Some did and some did not. Differing views were held by both Southerners and Northeners – just mostly at different times. If you are taught that an evil is “normal,” it is difficult to break away from “normal” thinking.
It’s difficult to believe, but some men my age have thought that women are to be treated as less than full adults. That thinking continues long after slavery is over and women have the vote. Even some women believe it – just as there were probably slaves who fought for the Confederacy or who thought that they were better off to remain slaves.
No, it was about slavery primarily. But it was also about States’ Rights and still other things which aren’t written in some Southern proclamation.
The states are still battling over States’ Rights in such matters as requiring voter ID’s, requiring parental notification for abortions for females under the age of 18, requiring misinformation be imparted by doctors to pregnant women who are considering abortion. The list goes on. And it is a kind of slavery that some find quite “normal.”
I raise these last issues only to illustrate my points and not to introduce another subject.
Pure unadulterated nonsense. The simple existence of Fort Sumter was in no way an act of aggression and cannot reasonably be viewed as such. Trying to call its very existence an act of aggression while acting as if firing upon it wasn’t the first act of the Civil War and wasn’t military aggression is thoroughly ridiculous. I note that you’ve failed to address your equally cognitively dissonant and disingenuous claim that
Again, this did not occur until after the South started the war by firing on Fort Sumter.
Truly absurd. Despite the fact that Lincoln did not start the war, did nothing to suppress the South’s insurrection for four months, and the fact that the South started the war, you somehow are still able to pin the blame on Lincoln. That you could even consider the Civil War to be a War of Northern Aggression while admitting that the South started the war but still blame the start of the war on Lincoln is such cognitive dissonance that it boggles the mind.
Again, how you can perceive the existence of a fort as an equal or greater act of aggression than firing on it is truly bizarre.
The fact that he spent four months with the South in open rebellion without ordering the troops into the South isn’t enough of a clue? I’ve no doubt that if it wasn’t Sumter the CSA would have opened fire on the Union first at some other place. Again, it is absurd that you place the onus of aggression on Lincoln while at the same time admitting that he didn’t commit the first overt act of aggression, and in fact went out of his way not to.
Eh, the forts existed before secession. Secession wasn’t recognized as legitimate by the North.
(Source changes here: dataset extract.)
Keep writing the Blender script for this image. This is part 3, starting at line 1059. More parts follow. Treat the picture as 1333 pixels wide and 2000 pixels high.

Leaving the forts there while things were being sorted out isn’t really aggression, although it qualifies as refusing to back down and perhaps courting a fight.
Not really…more like "“we’re leaving, and we’ll be taking this fine military fort you built and paid for.” Southern states seized forts, arsenals, and weapons everywhere they could. Of course they justified it as the exigency of war, and they were in need of arms. But they didn’t buy these things nor return them to the Federal government, they took them.
Mind you, this was a South that had solidly opposed the old government spending any money on “internal improvements” for decades, on the claim that it wasn’t right for the Federal government to spend money on things localities and individual states would subsequently own. But when they wanted these Federally-funded improvements, they took them without apology.
Well, yeah, probably. But that’s not what happened. What actually happened was the South started the political ball rolling by secession, the “war on property” ball rolling by taking forts and arsenals, and the shooting war rolling by firing on Sumter. It’s not like they get “credit” for the idea that they “didn’t have to be” the aggressors, any more than their abortive late-war plan to arm some slaves earns them “credit” for emancipation. Stuff that didn’t happen didn’t happen.